1 天穂日を祀る神社(大正合併後の神社)
《鳥取県東部》
中村神社 岩美郡福部村大字中字宮ノ谷
賀茂神社 八頭郡賀茂村大字宮谷字寺坂
大江神社 八頭郡大伊村大字橋本字馬場
都波只知上神社 八頭郡散岐村大字佐貫字林ノ谷
都波奈彌神社 八頭郡散岐村大字和奈見字林ノ内
湯谷神社 八頭郡西郷村大字湯谷字大瀧
隼神社 八頭郡隼村大字見槻中字宮ノ本
日下部上神社 八頭郡安部村大字日下部字宮ノ谷
諏訪神社 八頭郡智頭町大字智頭字宮ノ前
天穂日命神社 気高郡大郷村大字大畑字森崎
《鳥取県中部》
五郷神社 三朝町牧560の1
大原神社 倉吉市大原619番
田内神社 倉吉市巌城1494番
松崎神社 湯梨浜町松崎566番
《鳥取県西部》
天萬神社 南部町天万1009番
多里神社 日南町新屋70
末尾神社 手間村大字田住字松尾
御崎神社 米子市尾高
北野神社 米子市赤井手
新印神社 米子市新印137番
古川神社 春日村大字古豊千字屋敷
豊田神社 米子市古豊千
東千太神社 米子市古豊千888番
御崎神社 米子市河岡630番
北原神社 米子市福万667番
巨勢神社 米子市八幡254番3
逢坂八幡神社 大山町松河原233番
小町神社 伯耆町小町455番
三部神社 伯耆町三部824番
上の荘神社 伯耆町福吉264番
安井神社 日野町津地423番
2 私見
(1)《鳥取県東部》
天穂日を祀る神社は八頭郡に8社ある。
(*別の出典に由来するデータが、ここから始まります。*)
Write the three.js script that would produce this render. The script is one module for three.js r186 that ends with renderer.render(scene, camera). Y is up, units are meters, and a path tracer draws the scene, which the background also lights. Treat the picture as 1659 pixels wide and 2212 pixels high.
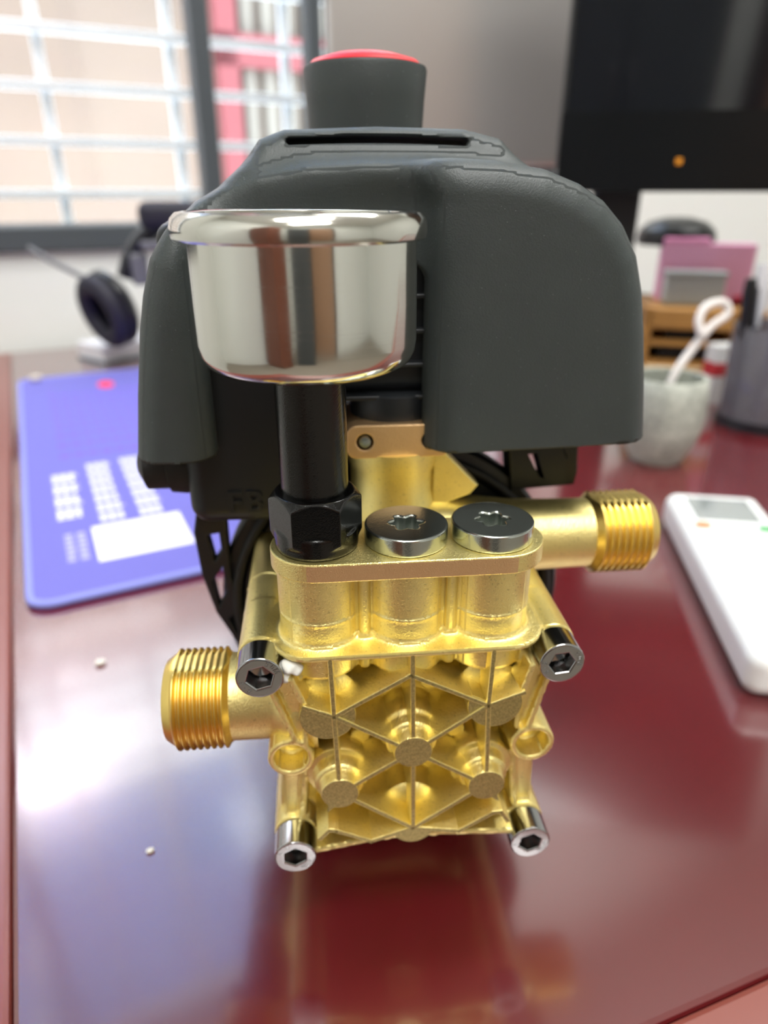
import * as THREE from 'three';
import { mergeGeometries, toCreasedNormals } from 'three/addons/utils/BufferGeometryUtils.js';
import { RoundedBoxGeometry } from 'three/addons/geometries/RoundedBoxGeometry.js';
import { TextGeometry } from 'three/addons/geometries/TextGeometry.js';
import { FontLoader } from 'three/addons/loaders/FontLoader.js';
import { RectAreaLightUniformsLib } from 'three/addons/lights/RectAreaLightUniformsLib.js';

RectAreaLightUniformsLib.init();
const scene = new THREE.Scene();
const renderer = new THREE.WebGLRenderer({ antialias: true });
renderer.toneMapping = THREE.LinearToneMapping;
renderer.toneMappingExposure = 1.0;
renderer.shadowMap.enabled = true;
// ---------------------------------------------------------------- camera, sky, light
const camera = new THREE.PerspectiveCamera(2 * Math.atan(1106 / 1480) * 180 / Math.PI, 1659 / 2212, 0.01, 60);
camera.position.set(0, 0.165, 0);
camera.rotation.set(-24.9 * Math.PI / 180, 0, 0);
camera.focus = 0.1195;
camera.userData.fStop = 11;
const SKY = 6.5;
scene.background = new THREE.Color().setRGB(0.86, 0.94, 1.0).multiplyScalar(SKY);
const LAMP = 24;

// ---------------------------------------------------------------- frames of reference
// the desk, the wall with the window and the room share one direction; the pump is turned against them
const DESK_TURN = 0.4585;
const dr = new THREE.Vector3(Math.cos(DESK_TURN), 0, -Math.sin(DESK_TURN));
const dd = new THREE.Vector3(-Math.sin(DESK_TURN), 0, -Math.cos(DESK_TURN));
const CORNER = new THREE.Vector3(-0.0537, 0, -0.0323);          // near left corner of the desk top
const onDesk = (r, y, d) => CORNER.clone().addScaledVector(dr, r).addScaledVector(dd, d).setY(y);

// ---------------------------------------------------------------- small helpers
let seed = 11;
const rnd = () => { seed = (seed * 1664525 + 1013904223) >>> 0; return seed / 4294967296; };
const used = new Map();
function numbered(name) { const n = used.get(name) ?? 0; used.set(name, n + 1); return n ? name + '_' + String(n).padStart(3, '0') : name; }
function shade(o) { o.castShadow = true; o.receiveShadow = true; return o; }
function part(name, geo, mat, parent, label) {
  const m = shade(new THREE.Mesh(geo, mat)); m.name = name; if (label) m.userData.label = label; parent.add(m); return m;
}
function thing(name, label, category, pos, turn = 0, group) {
  const g = new THREE.Group(); g.name = numbered(name); g.userData = { label, category }; if (group) g.userData.group = group;
  g.position.copy(pos); g.rotation.y = turn; scene.add(g); return g;
}
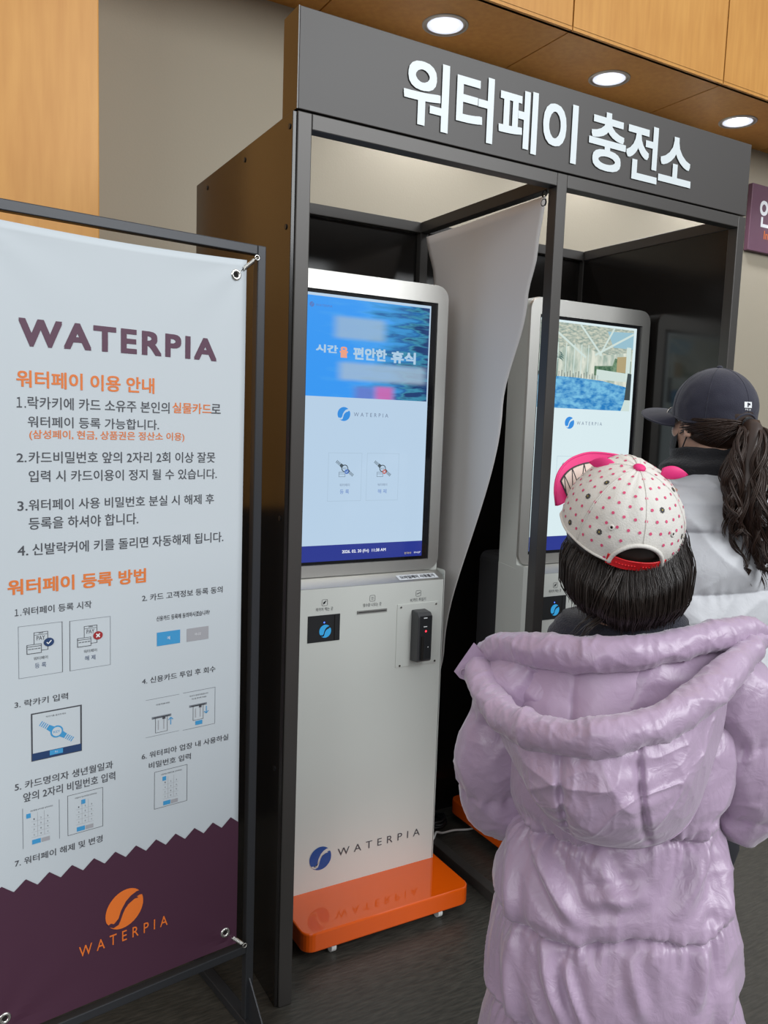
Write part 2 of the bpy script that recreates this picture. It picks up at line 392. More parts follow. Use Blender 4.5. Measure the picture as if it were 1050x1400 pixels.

天穂日は国譲りの交渉に派遣されるまで鳥取県の八頭郡にいたと思われる。天穂日を祀る神社は素戔嗚・稲田姫・その両親を祀る神社を守る位置にある。天穂日は素戔嗚・稲田姫の御殿を守るために、八頭郡にいたものと思われる。その中で、賀茂神社(土師神社)と諏訪神社(向山神社)の2神社は本来の天穂日の任務とはかけ離れたところにあるため、天穂日を祀っていた準王一族(ヤマト王権から見れば河童と鬼)のいたところと推定される。大江神社、都波只知上神社、都波奈彌神、湯谷神社、隼神社、日下部上神社の6神社に天穂日はおり、素戔嗚と稲田姫の御殿を守っていた。天穂日はこの御殿で生まれた大国主を生まれたころから知っていた。
(2)《鳥取県中部》
大国主は鳥取県北栄町の大神山(茶臼山)の松樹庵を本拠地にして葦原中津国を造っていた。天孫族は葦原中津国を大国主に譲ってもらう交渉に天穂日を出向かせた。五郷神社、大原神社、田内神社の3神社は天穂日が国譲りの交渉に行くまでにいたところと思われる。 天忍穂耳や天穂日にとって荒神(荒ぶる神)とされる準王一族(出雲神族)が葦原中津国にいることは国譲りの障害であった。天忍穂耳と天穂日は準王一族の動向を探ることにした。天穂日は伊那佐山(北栄町国坂の茶臼山)の隣の三輪山(北栄町下神)にいた天忍穂耳に頼まれて、伊那佐之小浜での国譲りの交渉の時に、すでに葦原中津国に多くいた準王一族(出雲神族)の本拠地を大国主に聞いたと思われる。大国主は天穂日に準王一族の本拠地を教えた。
(3)《鳥取県西部》
天穂日は大国主の計らいで出雲神族の拠点である熊野大社の近くの能義平野(安来市)に移った。天萬神社以下の17社は伯耆国の西部であり、能義平野(安来市)に移るまでにいたところと思われる。その後、天穂日は大国主の計らいで、島根県東部の能義平野(安来市)を拠点とし、松江市南部(熊野大社)を拠点としていた準王(タケヒラドリ、クナト神)に出会った。天穂日は準王(長髄彦)の娘と結婚した。饒速日と長髄彦の妹を結婚させたのも天穂日と思われる。富氏の口伝によると「神武から数代の王は出雲神族の反乱を抑えるため出雲王家の娘を妻にした」とする。天穂日は後続部隊の手引きをした。出雲神族の子孫の富氏は天穂日を「ヤマト王権のスパイであった」とする。
大国主を生まれた時から可愛がってきた天穂日は準王を大己貴神(オオナムチ)と呼んだ。準王一族は出雲神族といいその王の名を代々長髄彦・大己貴神(オオナムチ)と呼んでいた。